I’ve included an abstract of my Blake conference paper below:
Holy Entrails and Schismatic Bodies: Esoteric Embodiments of Islam in William Blake’s Art
This paper argues that William Blake’s image of the split and porous body offers a productive site for investigating radical Protestant and mystical depictions of the Orient and Islam in particular. I propose an esoteric interpretation of Islam’s schismatic body in his watercolor illustration to Canto 28 of Dante’s Inferno, “The Schismatics and Sowers of Discord: Mahomet” (1824-27). Whereas Mahomet’s and Ali’s demonic punishment through perpetual bodily splitting echoes Dante’s unsparing condemnation of these heretics for their schismatic separation from Christianity and the sectarian split between Sunnis and Shiites, the Prophet’s split torso suggests an alternative esoteric interpretation: the future reunification of the eternal body of man (Christ) as celebrated in Blake’s poetic myths. Building on Tristanne J. Connolly’s William Blake and the Body, I argue that Blake’s anatomical portrayal of the Prophet presents the intestinally exposed body as a microcosm of the universe. In offering such a reading, I want to complicate postcolonial criticism that either categorically praises or condemns Blake’s engagement with Islam, without considering how mystical representations of religious bodies enact a spiritual correspondence between negative and positive opposites: the Prophet’s dangling entrails and Ali’s cleft head literally confirm their heretical crimes only to figuratively exalt their prophetic-messianic mission.
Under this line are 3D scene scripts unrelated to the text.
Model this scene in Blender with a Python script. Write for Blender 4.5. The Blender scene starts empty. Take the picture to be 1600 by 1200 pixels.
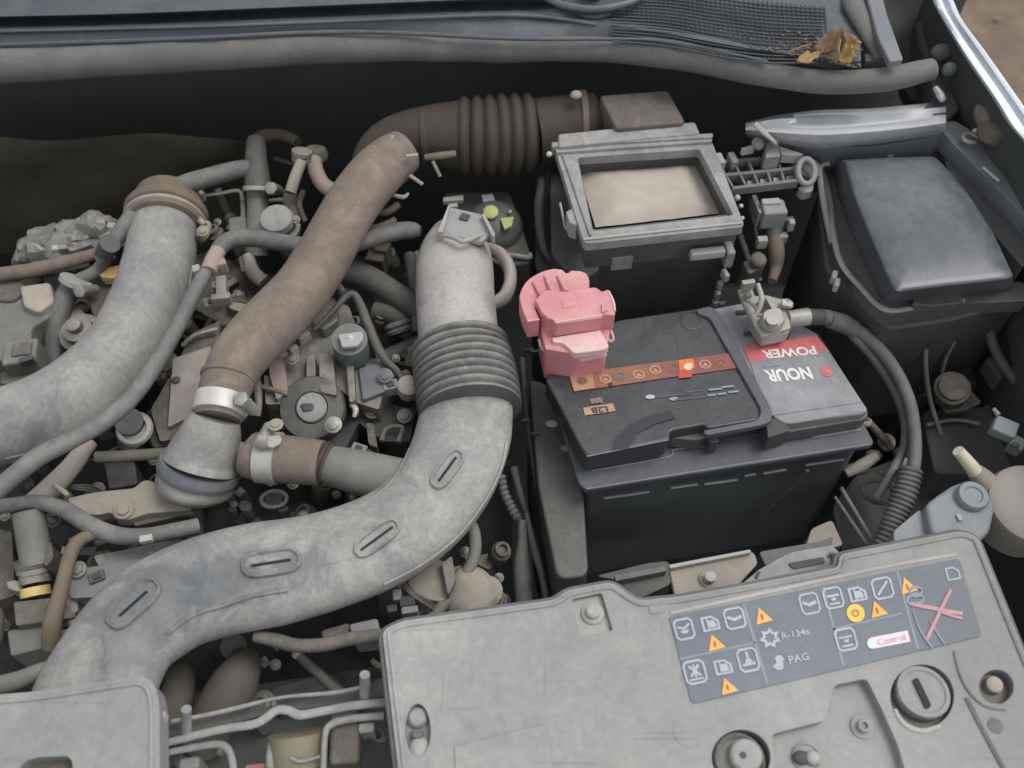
import bpy, bmesh, math, random
from mathutils import Vector, Matrix, noise as mnoise
from mathutils.bvhtree import BVHTree
random.seed(7)
SC = bpy.context.scene
# ---------------------------------------------------------------- camera
FPX, PITCH, CZ = 1500.0, math.radians(35), 1.52
cam_d = bpy.data.cameras.new('camera'); cam = bpy.data.objects.new('camera', cam_d)
SC.collection.objects.link(cam); SC.camera = cam
cam.location = (0, 0, CZ); cam.rotation_euler = (PITCH, 0, 0)
cam_d.sensor_width = 36; cam_d.lens = FPX / 1600 * 36
cam_d.clip_start = 0.02; cam_d.clip_end = 300
cam_d.dof.use_dof = True; cam_d.dof.focus_distance = .86; cam_d.dof.aperture_fstop = 5.0
# ---------------------------------------------------------------- world, sun, exposure
SUN_DIR = Vector((0.48, 0.12, 1.0)).normalized()
EL = math.asin(SUN_DIR.z); AZ = math.atan2(SUN_DIR.x, SUN_DIR.y)
w = bpy.data.worlds.new('World'); SC.world = w; w.use_nodes = True
nt = w.node_tree; nt.nodes.clear()
sky = nt.nodes.new('ShaderNodeTexSky'); sky.sky_type = 'NISHITA'; sky.sun_disc = False
sky.sun_elevation = EL; sky.sun_rotation = AZ; sky.air_density = 1.0; sky.dust_density = 1.2; sky.ozone_density = 0.6
bg = nt.nodes.new('ShaderNodeBackground'); bg.inputs['Strength'].default_value = 0.15
wo = nt.nodes.new('ShaderNodeOutputWorld')
hs_ = nt.nodes.new('ShaderNodeHueSaturation'); hs_.inputs['Saturation'].default_value = .24   # overcast: the cloud takes the blue out
nt.links.new(sky.outputs[0], hs_.inputs['Color']); nt.links.new(hs_.outputs[0], bg.inputs[0]); nt.links.new(bg.outputs[0], wo.inputs[0])
sd = bpy.data.lights.new('sun', 'SUN'); sd.energy = 0.9; sd.angle = math.radians(28); sd.color = (1.0, 0.965, 0.92)
sun = bpy.data.objects.new('sun', sd); SC.collection.objects.link(sun)
sun.rotation_euler = SUN_DIR.to_track_quat('Z', 'Y').to_euler()
SC.view_settings.view_transform = 'Standard'; SC.view_settings.look = 'None'
SC.view_settings.exposure = 0.64; SC.view_settings.gamma = 1
# ---------------------------------------------------------------- geometry helpers
CO, SI = math.cos(PITCH), math.sin(PITCH)
def P(px, py, z):
    dx, dy = (px - 800) / FPX, -(py - 600) / FPX
    yy, zz = dy * CO + SI, dy * SI - CO
    t = (z - CZ) / zz
    return Vector((dx * t, yy * t, z))
def S(px, py, z):                     # metres per photo pixel at that place
    dy = -(py - 600) / FPX
    return (z - CZ) / (dy * SI - CO) / FPX
def ray(px, py):
    dx, dy = (px - 800) / FPX, -(py - 600) / FPX
    return Vector((0, 0, CZ)), Vector((dx, dy * CO + SI, dy * SI - CO)).normalized()
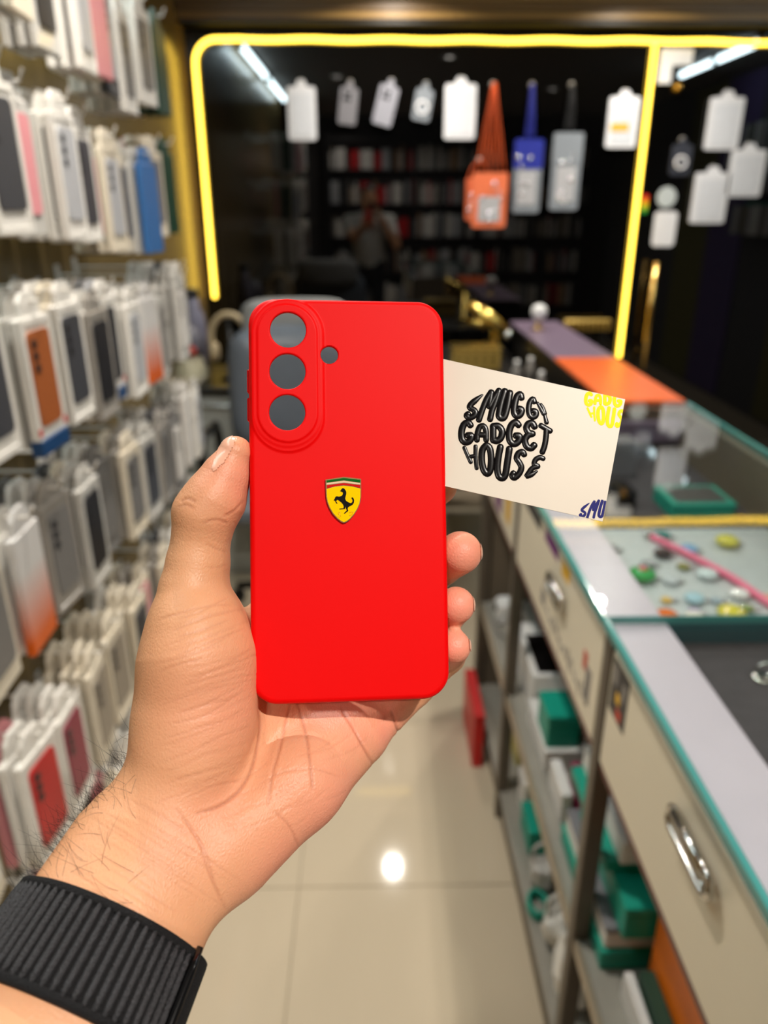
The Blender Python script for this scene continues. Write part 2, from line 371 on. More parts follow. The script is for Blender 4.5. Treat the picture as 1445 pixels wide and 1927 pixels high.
def hang_pack(loc, rz, shell, shellname, cname, label, kind='blister', case=True, foot=False, tilt=0.0, cmat=None):
    o = bpy.data.objects.new('hanging_case_pack', PM[kind]); o.location = loc; o.rotation_euler = (0, tilt, rz); COL.objects.link(o)
    slot(o, 0, shell); tag(o, label, 'phone case pack', 'packaged phone cases hanging on the wall hooks')
    if case:
        c = bpy.data.objects.new('packed_case', CMESH); c.parent = o; COL.objects.link(c); slot(c, 0, cmat or CM[cname])
    if foot:
        c = bpy.data.objects.new('pack_foot', FOOT); c.parent = o; COL.objects.link(c)
        for yy in (-PW/2+.0045, PW/2-.0045): c = bpy.data.objects.new('red_stripe', STRIPE); c.parent = o; c.location = (0, yy, 0); COL.objects.link(c)
    return o
M_hook = mat('hook_white', (216, 212, 204), 0.35, 0.0)
HOOK = None
rows = [2.245, 1.93, 1.62, 1.305, 0.985, 0.66, 0.345]
cols = [2.26-0.132*i for i in range(13)]
colors = ['grey', 'taupe', 'charcoal', 'black', 'brown', 'grey', 'silver', 'white', 'taupe', 'charcoal', 'mauve', 'white', 'grey', 'white', 'silver', 'grey', 'pink', 'silver']
SPEC = {(1, 0): ('green', 'plain', 'upper of two dark green boxed cases on the farthest hook column'), (2, 0): ('green', 'plain', 'lower of two dark green boxed cases on the farthest hook column'),
        (1, 4): ('pink', 'plain', 'long pink pack near the top of the hooks'), (2, 8): ('charcoal', 'blister', 'large dark grey case in a white pack near the picture edge'),
        (3, 3): ('fade', 'plain', 'orange fading box hanging among white packs toward the dark glass'), (3, 5): ('black', 'foot', 'black case in a white pack with blue foot and red stripe'),
        (3, 7): ('charcoal', 'blister', 'charcoal case in a white pack beside the blue-footed packs'), (3, 8): ('rust', 'foot', 'rust brown case in a white pack with blue foot'),
        (4, 9): ('fade', 'plain', 'grey box fading to orange hanging at hip height'), (4, 1): ('white', 'plain', 'plain white pack at the far end of the fifth hook row'),
        (5, 9): ('crimson', 'blister', 'crimson case in a white pack low on the hooks'), (5, 10): ('red', 'blister', 'bright red case in a white pack at the picture edge'),
        (2, 2): ('blue', 'plain', 'slim blue pack hanging beside the lower dark green box')}
NP = 0; stuff = MB()
for r, z in enumerate(rows):
    for c, y in enumerate(cols):
        zz = z+(0.02 if c < 2 else 0)+0.028*(c-2)*(c > 2)*0.35+random.uniform(-.012, .012)
        tip = -0.545+random.uniform(-.03, .02)-(0.05 if r == 0 else 0)
        n = random.randint(3, 5) if c > 0 else 6; rz0 = random.uniform(-.12, .12)
        px, py = projpx(np.array([[tip, y, zz], [tip, y, zz-PH], [tip-0.1, y, zz-0.1]]))
        if (px.max() < -30) or (py.max() < -20) or (py.min() > 1960): continue
        hk = MB().tube([(XL, y, zz+.004), (tip+.02, y, zz+.004), (tip+.028, y, zz+.022)], 0.0028, 6); hk.box((XL, y-.012, zz-.02), (XL+.004, y+.012, zz+.03)); hk.build('wall_hook', M_hook, wl)
        sp = SPEC.get((r, c)); x = tip; base = random.choice(colors); th = random.choice([M_white, M_white, M_white, M_cream, M_cream, M_clear])
        if random.random() < 0.12: th = CM[random.choice(['grey', 'taupe', 'black', 'brown', 'silver'])]
        for s in range(n):
            shell = th if random.random() < 0.6 else random.choice([M_white, M_cream, M_clear, M_smoke, CM['grey'], CM['charcoal'], CM['pink'], M_white, M_cream])
            cn = base if random.random() < 0.5 else random.choice(colors); kind = 'blister' if random.random() < 0.6 else 'plain'; foot = False; lab = None; cmat = None; case = s == 0 or kind == 'blister'
            if s == 0 and sp:
                cn, k2, lab = sp; foot = k2 == 'foot'; kind = 'plain' if k2 == 'plain' else 'blister'
                shell = M_white
                if cn == 'fade': shell = M_fade; cmat = M_fade; case = False; cn = 'orange'
                elif k2 == 'plain': shell = CM[cn]; case = False
            elif s in (1, 2) and sp and sp[0] == 'green': shell = CM['green']; case = False
            if lab is None:
                sn = {M_white: 'white', M_cream: 'cream', M_clear: 'clear', M_smoke: 'smoky'}.get(shell, 'coloured')
                lab = '%s pack with %s case, %s on hook, %s row down, %s column from glass' % (sn, cn, ['outermost', 'second', 'third', 'fourth', 'fifth', 'sixth', 'seventh'][s], ORD[r], ORD[c])
            tl = random.uniform(-.05, .05)
            hang_pack((x, y+random.uniform(-.006, .006), zz), rz0+random.uniform(-.01, .01), shell, '', cn, lab, kind, case, foot, tl*0.05, cmat)
            NP += 1; x -= random.uniform(.0222, .026)
print('packs', NP)
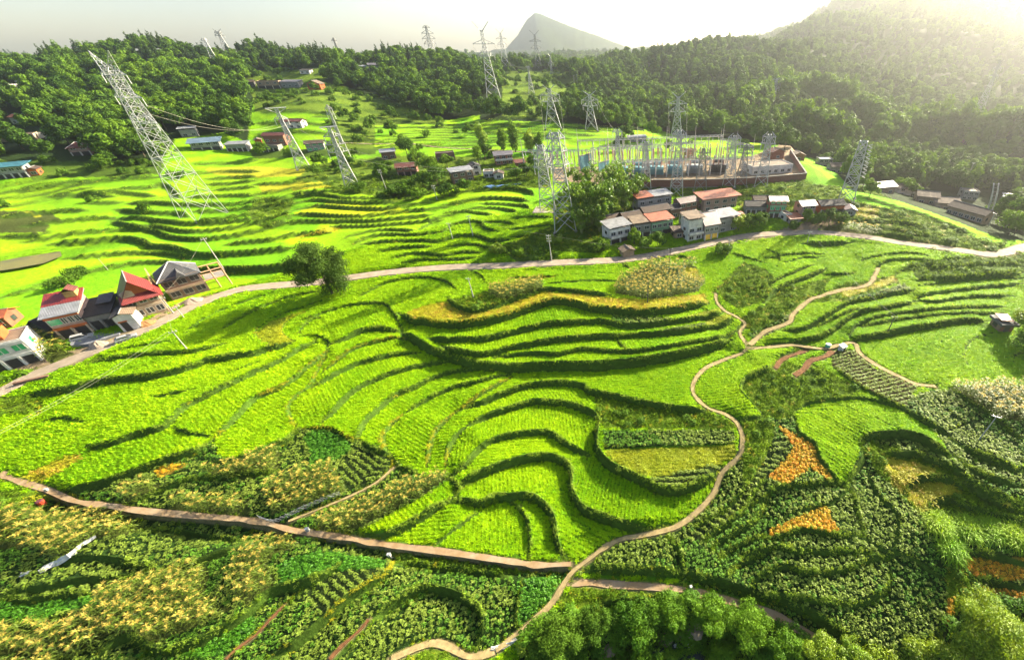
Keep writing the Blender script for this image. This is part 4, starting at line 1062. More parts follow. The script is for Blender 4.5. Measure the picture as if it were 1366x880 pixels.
def house(name, label, a, b, depth, floors, roof, wall, rc, cat="house", fh=2.55, win=None, frame=None, glass=None, door=None, balcony=0, rc2=None, gable=None, side=1, over=.45, rise=None, posts=0, trim=None, gfl=None, sink=.4, group=None, base=None, sidewin=True, ftrim=None):
    A = on(*a); k_ = 0
    while np.hypot(A[0], A[1]) > 900 and k_ < 12: k_ += 1; A = on(a[0], a[1] + k_)
    B = on(b[0], b[1] + k_); dpt = project(*A)[2]; want = math.hypot(b[0] - a[0], (b[1] - a[1]) * 2.2) * dpt / FPX
    if np.linalg.norm((B - A)[:2]) > 1.5 * want + 1: B = A + [(b[0] - a[0]) * dpt / FPX, 0, 0]; B[2] = float(height(B[0], B[1]))
    fs = 1.0 if a[0] < 260 and a[1] > 380 else .77
    fh *= fs
    if base is not None:
        A = at_z(*a, base); B = at_z(*b, base)
    ex = (B - A)[:2]; Wd = np.linalg.norm(ex); ex = ex / Wd; depth *= .68 if fs == 1 else .62; ey = np.array([-ex[1], ex[0]])
    cs = [A[:2], B[:2], A[:2] + ey * depth, B[:2] + ey * depth]
    zb = (min(float(height(*c)) for c in cs[:2]) if base is None else base) - .05
    low = min(float(height(*c)) for c in cs); sink = max(sink, zb - low + .3)
    c = A[:2] + ex * Wd / 2 + ey * depth / 2; DISCS.append((c[0], c[1], math.hypot(Wd, depth) / 2 + .5))
    o = root(name, (A[0], A[1], zb), math.atan2(ex[1], ex[0]), label=label, category=cat, group=group)
    H = floors * fh; wm = wmat(wall); fr = frame or M_FRAME; gl = glass or M_GLASS
    rise = rise if rise is not None else (.32 * (depth if roof in ('gable', 'hip', 'shed') else Wd) * .6)
    w = MB(); w.box(0, Wd, 0, depth, -sink, H)
    if roof == 'gable': w.prism([(0, H), (depth, H), (depth / 2, H + rise)], 'x', 0.0, Wd)
    if roof == 'gabley' and gable is None: w.prism([(0, H), (Wd, H), (Wd / 2, H + rise)], 'y', 0.0, depth)
    if roof in ('flat', 'canopy'):
        for q in ((0, Wd, 0, .15), (0, Wd, depth - .15, depth), (0, .15, .15, depth - .15), (Wd - .15, Wd, .15, depth - .15)): w.box(q[0], q[1], q[2], q[3], H, H + .4)
    w.build("wall", wm, o)
    if roof == 'gabley' and gable is not None: MB().prism([(0, H), (Wd, H), (Wd / 2, H + rise)], 'y', -0.03, depth).build("gable_wall", wmat(gable), o)
    t = .16; e = over; rm = RF[rc]
    if roof == 'gable':
        k = rise / (depth / 2); z1 = H - e * k + t + .03; zr = H + rise + t + .03
        f1 = [(-e, -e, z1), (Wd + e, -e, z1), (Wd + e, depth / 2, zr), (-e, depth / 2, zr)]; f2 = [(-e, depth / 2, zr), (Wd + e, depth / 2, zr), (Wd + e, depth + e, z1), (-e, depth + e, z1)]
        if rc2: MB().slab(f1, t).build("roof_slope", RF[rc2], o); MB().slab(f2, t).build("roof_slope", rm, o)
        else: MB().slab(f1, t).slab(f2, t).build("roof", rm, o)
        MB().bar((-e, depth / 2, zr), (Wd + e, depth / 2, zr), .13).build("ridge", cmat(C_GREY), o)
    elif roof == 'gabley':
        k = rise / (Wd / 2); z1 = H - e * k + t + .03; zr = H + rise + t + .03
        f1 = [(-e, -e, z1), (Wd / 2, -e, zr), (Wd / 2, depth + e, zr), (-e, depth + e, z1)]; f2 = [(Wd / 2, -e, zr), (Wd + e, -e, z1), (Wd + e, depth + e, z1), (Wd / 2, depth + e, zr)]
        if rc2: MB().slab(f1, t).build("roof_slope", RF[rc2], o); MB().slab(f2, t).build("roof_slope", rm, o)
        else: MB().slab(f1, t).slab(f2, t).build("roof", rm, o)
        MB().bar((Wd / 2, -e, zr), (Wd / 2, depth + e, zr), .13).build("ridge", cmat(C_GREY), o)
    elif roof == 'hip':
        k = rise / (depth / 2); z1 = H - e * k + t + .02; zr = H + rise + t; i = depth / 2
        c4 = [(-e, -e, z1), (Wd + e, -e, z1), (Wd + e, depth + e, z1), (-e, depth + e, z1)]; r2_ = [(i, depth / 2, zr), (Wd - i, depth / 2, zr)]
        MB().slab([c4[0], c4[1], r2_[1], r2_[0]], t).slab([c4[2], c4[3], r2_[0], r2_[1]], t).slab([c4[1], c4[2], r2_[1]], t).slab([c4[3], c4[0], r2_[0]], t).build("roof", rm, o)
        rg = MB()
        for p, q in ((c4[0], r2_[0]), (c4[1], r2_[1]), (c4[2], r2_[1]), (c4[3], r2_[0]), (r2_[0], r2_[1])): rg.bar(p, q, .16)
        rg.build("ridge", M_FRAME, o)
    elif roof == 'shed': MB().slab([(-e, -e, H + t + .05), (Wd + e, -e, H + t + .05), (Wd + e, depth + e, H + rise + t + .05), (-e, depth + e, H + rise + t + .05)], t).build("roof", rm, o); MB().prism([(.05, H + .01), (depth - .05, H + .01), (depth - .05, H + rise - .05)], 'x', 0.05, Wd - .05).build("upper_wall", wm, o)
    elif roof == 'flat': MB().box(.16, Wd - .16, .16, depth - .16, H + .02, H + .14).build("roof", rm, o)
    elif roof == 'canopy':
        MB().box(.16, Wd - .16, .16, depth - .16, H + .02, H + .12).build("roof_deck", M_CONC, o)
        cz = H + 1.35 * fs
        for x in np.linspace(.2, Wd - .2, max(2, int(Wd / 4) + 1)):
            for y in (.2, depth - .2): MB().bar((x, y, H + .1), (x, y, cz + .1), .08).build("canopy_post", M_STEEL, o)
        MB().slab([(-e, -e, cz), (Wd + e, -e, cz), (Wd + e, depth + e, cz + .45), (-e, depth + e, cz + .45)], .1).build("canopy_roof", rm, o)
    nw = win if win is not None else max(1, int(Wd / 3.2))
    fl0 = 0 if gfl is None else 1
    for f in range(fl0, max(1, int(floors + .3))):
        for i in range(nw):
            x = Wd * (i + .5) / nw; ww = min(1.7, Wd / nw * .66, 1.7 * fs); z = f * fh + .8 * fs
            if f == 0 and door and i == nw // 2: continue
            fo = MB(); 
            for q in ((x - ww / 2 - .08, x + ww / 2 + .08, z - .1, z), (x - ww / 2 - .08, x + ww / 2 + .08, z + 1.15 * fs, z + 1.15 * fs + .1), (x - ww / 2 - .08, x - ww / 2, z, z + 1.15 * fs), (x + ww / 2, x + ww / 2 + .08, z, z + 1.15 * fs), (x - .04, x + .04, z, z + 1.15 * fs)): fo.box(q[0], q[1], -.09, .03, q[2], q[3])
            wf = fo.build("window", fr, o); MB().box(x - ww / 2, x + ww / 2, -.035, .02, z, z + 1.15 * fs).build("pane", gl, wf)
    if sidewin:
        for x0, x1 in ((-.05, .02), (Wd - .02, Wd + .05)):
            for f in range(fl0, int(floors + .3)): MB().box(x0, x1, depth * .35, depth * .35 + 1.2, f * fh + .8 * fs, f * fh + 1.9 * fs).build("side_window", gl, o)
    if door: x = Wd * ((nw // 2) + .5) / nw; MB().box(x - .55, x + .55, -.06, .03, 0, 1.95 * fs).build("door", wmat(door), o)
    if gfl:   # dark panels stand for the shaded inside of open ground floor bays
        nb = gfl if isinstance(gfl, int) else 2; bw_ = Wd / nb
        for i in range(nb): MB().box(i * bw_ + .3, (i + 1) * bw_ - .3, -.05, .03, .02, 2.1 * fs).build("dark_bay_panel", M_DARK, o)
        for i in range(nb + 1): MB().box(min(max(i * bw_ - .16, 0), Wd - .32), min(max(i * bw_ - .16, 0), Wd - .32) + .32, -.22, -.06, -sink, 2.3 * fs).build("pillar", wmat(trim or C_WHITE), o)
    if ftrim:
        for f in range(1, int(floors) + 1): MB().box(-.04, Wd + .04, -.13, -.0, f * fh - .45, f * fh + .15).build("storey_band", wmat(ftrim), o)
    if balcony:
        for f in range(1, int(floors)):
            MB().box(0.05, Wd - .05, -.9, -.02, f * fh - .14, f * fh).build("balcony_floor", M_CONC, o)
            r_ = MB()
            for z in (.5, 1.0): r_.bar((.05, -.87, f * fh + z), (Wd - .05, -.87, f * fh + z), .035)
            for x in np.linspace(.08, Wd - .08, int(Wd) + 2): r_.bar((x, -.87, f * fh), (x, -.87, f * fh + 1), .03)
            if balcony == 2: r_ = MB().box(.05, Wd - .05, -.9, -.8, f * fh, f * fh + .65)
            r_.build("balcony_rail", wmat(trim or C_WHITE), o)
    return o, Wd, depth, H

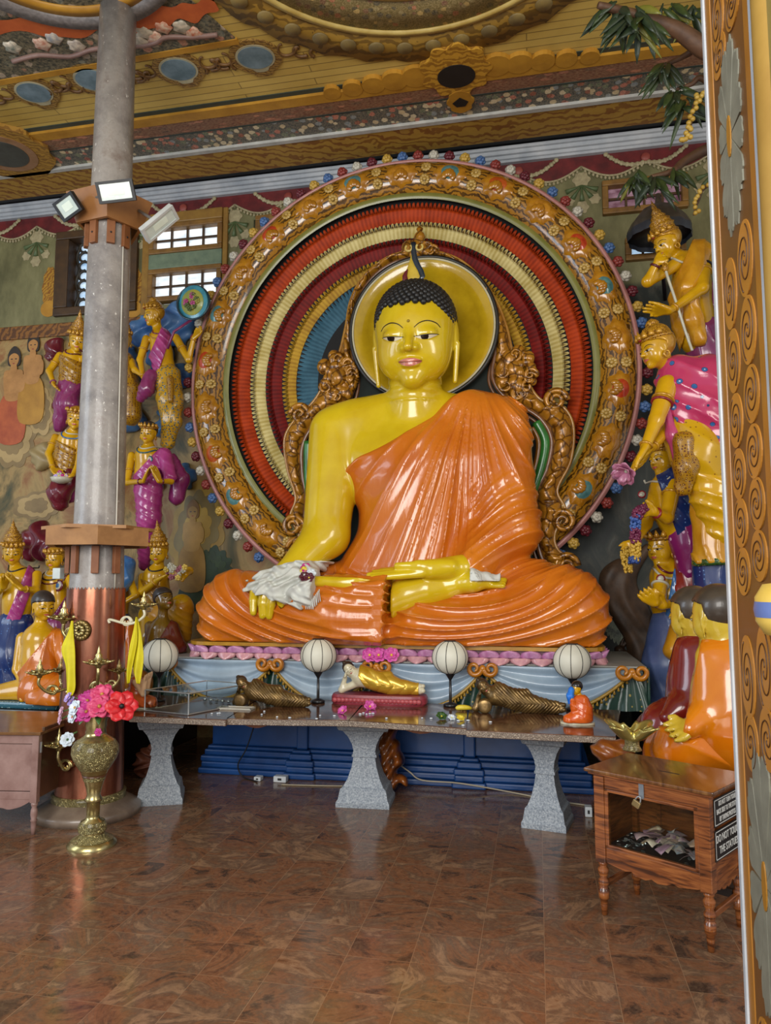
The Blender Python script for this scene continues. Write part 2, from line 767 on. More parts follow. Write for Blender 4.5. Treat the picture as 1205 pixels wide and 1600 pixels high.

The first half of the paper explores Blake’s illustration in the context of his allusion to the Qur’an in The Song of LOS and recurrent images of split bodies in The Four Zoas. My purpose here is to situate the poet-painter in a radical mystical tradition inspired by Jacob Böhme. He saw Islam as a divinely ordained proto-Protestant schism and ascribed a cosmological symbolism to penetrated bodies, as illustrated in the Third Table of William Law’s edition of the seventeenth-century mystic’s works. The paper then focuses on another illustration of Muhammad: Blake’s Visionary Head of Mahomet (1819-1825). In this image, the Prophet resembles a younger version of the poet-painter, a literal and physical embodiment/identification. Comparing this image with his Dante illustration, I conclude that representations of Islam indirectly helped define his heterodox conceptions of embodied prophecy and religious enthusiasm.